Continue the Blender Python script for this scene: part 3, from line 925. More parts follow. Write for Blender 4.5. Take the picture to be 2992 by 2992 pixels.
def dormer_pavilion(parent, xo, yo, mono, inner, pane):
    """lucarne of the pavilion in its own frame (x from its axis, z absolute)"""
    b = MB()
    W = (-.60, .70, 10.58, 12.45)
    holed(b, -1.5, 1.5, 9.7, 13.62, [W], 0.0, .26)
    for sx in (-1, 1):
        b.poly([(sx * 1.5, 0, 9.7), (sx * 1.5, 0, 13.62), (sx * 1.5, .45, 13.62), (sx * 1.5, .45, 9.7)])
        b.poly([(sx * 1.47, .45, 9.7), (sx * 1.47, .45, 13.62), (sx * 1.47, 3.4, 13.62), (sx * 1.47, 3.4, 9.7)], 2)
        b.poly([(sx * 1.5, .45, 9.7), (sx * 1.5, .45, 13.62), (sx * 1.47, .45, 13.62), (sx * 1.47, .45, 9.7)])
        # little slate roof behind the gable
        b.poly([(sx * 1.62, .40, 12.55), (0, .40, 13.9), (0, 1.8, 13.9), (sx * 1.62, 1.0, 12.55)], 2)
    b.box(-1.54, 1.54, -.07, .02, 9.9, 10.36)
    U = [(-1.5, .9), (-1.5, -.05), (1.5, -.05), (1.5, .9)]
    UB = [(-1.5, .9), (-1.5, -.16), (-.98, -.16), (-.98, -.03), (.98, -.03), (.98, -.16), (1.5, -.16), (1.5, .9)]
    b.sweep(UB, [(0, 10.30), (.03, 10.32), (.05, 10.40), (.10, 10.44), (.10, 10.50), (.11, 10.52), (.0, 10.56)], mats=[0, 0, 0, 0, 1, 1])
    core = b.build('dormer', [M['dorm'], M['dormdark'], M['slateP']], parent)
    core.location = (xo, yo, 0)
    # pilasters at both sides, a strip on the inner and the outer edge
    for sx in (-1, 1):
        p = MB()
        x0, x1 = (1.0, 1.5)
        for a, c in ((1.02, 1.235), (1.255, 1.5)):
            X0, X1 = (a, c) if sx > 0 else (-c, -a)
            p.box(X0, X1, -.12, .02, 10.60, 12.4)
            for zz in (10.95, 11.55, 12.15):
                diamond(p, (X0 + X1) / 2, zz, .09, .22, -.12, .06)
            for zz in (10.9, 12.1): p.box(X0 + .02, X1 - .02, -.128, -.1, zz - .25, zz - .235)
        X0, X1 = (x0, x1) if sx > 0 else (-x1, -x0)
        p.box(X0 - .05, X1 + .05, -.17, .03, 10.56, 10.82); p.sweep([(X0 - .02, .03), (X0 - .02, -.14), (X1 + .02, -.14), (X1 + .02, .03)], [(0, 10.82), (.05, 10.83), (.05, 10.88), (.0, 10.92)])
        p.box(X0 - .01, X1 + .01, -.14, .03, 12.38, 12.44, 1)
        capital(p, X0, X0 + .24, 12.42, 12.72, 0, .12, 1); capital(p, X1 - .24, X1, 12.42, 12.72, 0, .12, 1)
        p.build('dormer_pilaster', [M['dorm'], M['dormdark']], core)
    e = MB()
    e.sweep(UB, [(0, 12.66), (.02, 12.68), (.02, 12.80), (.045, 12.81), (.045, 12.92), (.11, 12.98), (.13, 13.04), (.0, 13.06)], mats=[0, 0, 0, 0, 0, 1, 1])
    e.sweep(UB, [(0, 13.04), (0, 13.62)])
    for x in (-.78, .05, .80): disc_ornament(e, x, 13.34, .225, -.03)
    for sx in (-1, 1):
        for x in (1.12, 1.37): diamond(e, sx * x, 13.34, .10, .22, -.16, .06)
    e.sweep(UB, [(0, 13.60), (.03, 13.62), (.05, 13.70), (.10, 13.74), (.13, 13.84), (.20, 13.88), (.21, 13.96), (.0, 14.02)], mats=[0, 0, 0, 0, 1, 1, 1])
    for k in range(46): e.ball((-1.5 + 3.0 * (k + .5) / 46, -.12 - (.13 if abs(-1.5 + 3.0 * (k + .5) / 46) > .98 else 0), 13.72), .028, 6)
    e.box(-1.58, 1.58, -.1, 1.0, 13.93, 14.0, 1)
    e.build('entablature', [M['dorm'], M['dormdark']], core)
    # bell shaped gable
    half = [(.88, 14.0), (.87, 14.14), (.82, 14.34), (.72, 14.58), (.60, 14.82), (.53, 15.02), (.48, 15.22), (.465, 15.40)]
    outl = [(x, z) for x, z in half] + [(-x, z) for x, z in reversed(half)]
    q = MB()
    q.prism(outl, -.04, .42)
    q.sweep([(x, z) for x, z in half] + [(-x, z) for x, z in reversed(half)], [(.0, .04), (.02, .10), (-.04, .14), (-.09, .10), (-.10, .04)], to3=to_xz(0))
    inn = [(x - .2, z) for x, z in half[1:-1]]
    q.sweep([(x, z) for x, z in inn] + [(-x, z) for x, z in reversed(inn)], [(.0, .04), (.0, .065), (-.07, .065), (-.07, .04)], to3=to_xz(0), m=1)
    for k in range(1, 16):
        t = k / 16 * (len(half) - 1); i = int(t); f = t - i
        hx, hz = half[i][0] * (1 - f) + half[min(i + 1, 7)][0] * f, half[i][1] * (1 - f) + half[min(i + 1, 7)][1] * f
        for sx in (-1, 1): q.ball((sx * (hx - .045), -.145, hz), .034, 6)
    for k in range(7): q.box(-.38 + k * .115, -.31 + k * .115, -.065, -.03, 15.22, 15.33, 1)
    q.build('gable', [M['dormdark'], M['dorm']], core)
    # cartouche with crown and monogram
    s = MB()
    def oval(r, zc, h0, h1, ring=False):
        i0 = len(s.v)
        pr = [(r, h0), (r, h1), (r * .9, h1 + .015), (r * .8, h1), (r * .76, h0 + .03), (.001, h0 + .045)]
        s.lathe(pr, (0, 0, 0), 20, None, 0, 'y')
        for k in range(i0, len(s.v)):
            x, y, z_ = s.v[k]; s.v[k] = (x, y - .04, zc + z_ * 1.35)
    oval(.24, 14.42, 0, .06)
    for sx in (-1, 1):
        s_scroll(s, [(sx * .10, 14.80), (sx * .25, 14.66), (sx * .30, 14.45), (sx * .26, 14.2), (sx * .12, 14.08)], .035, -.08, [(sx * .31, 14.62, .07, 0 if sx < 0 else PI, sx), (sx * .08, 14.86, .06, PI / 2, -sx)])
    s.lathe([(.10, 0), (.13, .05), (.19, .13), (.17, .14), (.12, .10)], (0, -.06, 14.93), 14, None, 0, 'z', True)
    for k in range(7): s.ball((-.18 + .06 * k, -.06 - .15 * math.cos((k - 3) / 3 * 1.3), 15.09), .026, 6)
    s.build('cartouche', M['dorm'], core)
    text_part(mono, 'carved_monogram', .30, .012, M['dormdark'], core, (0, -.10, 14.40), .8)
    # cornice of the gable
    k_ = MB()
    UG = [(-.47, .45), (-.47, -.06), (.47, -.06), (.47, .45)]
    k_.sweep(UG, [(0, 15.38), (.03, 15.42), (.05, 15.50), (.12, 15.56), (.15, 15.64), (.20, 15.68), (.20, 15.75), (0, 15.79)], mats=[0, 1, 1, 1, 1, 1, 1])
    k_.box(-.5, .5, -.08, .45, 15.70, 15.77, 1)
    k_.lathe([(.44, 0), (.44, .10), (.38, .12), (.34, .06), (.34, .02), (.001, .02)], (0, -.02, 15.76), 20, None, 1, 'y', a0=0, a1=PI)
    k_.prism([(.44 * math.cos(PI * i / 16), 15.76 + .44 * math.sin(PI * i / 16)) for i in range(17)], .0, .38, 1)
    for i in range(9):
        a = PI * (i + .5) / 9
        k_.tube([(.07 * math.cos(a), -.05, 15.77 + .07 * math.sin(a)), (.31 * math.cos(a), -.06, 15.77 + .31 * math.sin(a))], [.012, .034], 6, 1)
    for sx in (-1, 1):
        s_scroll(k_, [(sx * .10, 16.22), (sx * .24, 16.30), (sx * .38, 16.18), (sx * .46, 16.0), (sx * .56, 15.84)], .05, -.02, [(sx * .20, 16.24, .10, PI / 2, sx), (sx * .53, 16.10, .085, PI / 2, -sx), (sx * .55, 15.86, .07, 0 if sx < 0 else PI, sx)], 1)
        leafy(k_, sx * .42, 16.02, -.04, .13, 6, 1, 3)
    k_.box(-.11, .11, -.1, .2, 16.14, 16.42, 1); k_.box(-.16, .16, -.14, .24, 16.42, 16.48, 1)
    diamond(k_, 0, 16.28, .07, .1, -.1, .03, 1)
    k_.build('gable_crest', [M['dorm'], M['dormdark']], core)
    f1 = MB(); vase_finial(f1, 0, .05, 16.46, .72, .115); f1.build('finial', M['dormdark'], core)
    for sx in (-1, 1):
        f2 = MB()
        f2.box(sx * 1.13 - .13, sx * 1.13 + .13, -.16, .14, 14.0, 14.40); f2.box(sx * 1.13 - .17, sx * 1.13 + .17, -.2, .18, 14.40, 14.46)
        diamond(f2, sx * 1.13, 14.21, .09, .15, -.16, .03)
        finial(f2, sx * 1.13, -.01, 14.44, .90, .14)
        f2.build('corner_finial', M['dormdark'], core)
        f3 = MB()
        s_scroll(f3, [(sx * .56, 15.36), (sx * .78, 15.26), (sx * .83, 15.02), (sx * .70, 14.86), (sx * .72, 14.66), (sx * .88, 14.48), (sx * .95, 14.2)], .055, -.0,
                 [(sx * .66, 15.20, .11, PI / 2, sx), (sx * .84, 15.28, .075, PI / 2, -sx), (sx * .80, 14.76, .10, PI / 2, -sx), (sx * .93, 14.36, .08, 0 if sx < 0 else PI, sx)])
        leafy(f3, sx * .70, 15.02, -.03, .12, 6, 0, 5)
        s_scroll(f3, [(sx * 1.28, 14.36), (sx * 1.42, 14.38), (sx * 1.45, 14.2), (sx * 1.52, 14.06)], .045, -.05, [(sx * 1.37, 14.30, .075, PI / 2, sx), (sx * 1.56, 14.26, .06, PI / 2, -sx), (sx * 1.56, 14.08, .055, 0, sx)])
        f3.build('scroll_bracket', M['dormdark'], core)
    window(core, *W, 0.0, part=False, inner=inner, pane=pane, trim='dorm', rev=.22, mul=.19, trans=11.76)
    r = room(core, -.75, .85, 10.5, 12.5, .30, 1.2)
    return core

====

What is being asked »
Only lines that contain the word "from" are wanted; copy each of them.

Output of the exercise »
Continue the Blender Python script for this scene: part 3, from line 925. More parts follow. Write for Blender 4.5. Take the picture to be 2992 by 2992 pixels.
    """lucarne of the pavilion in its own frame (x from its axis, z absolute)"""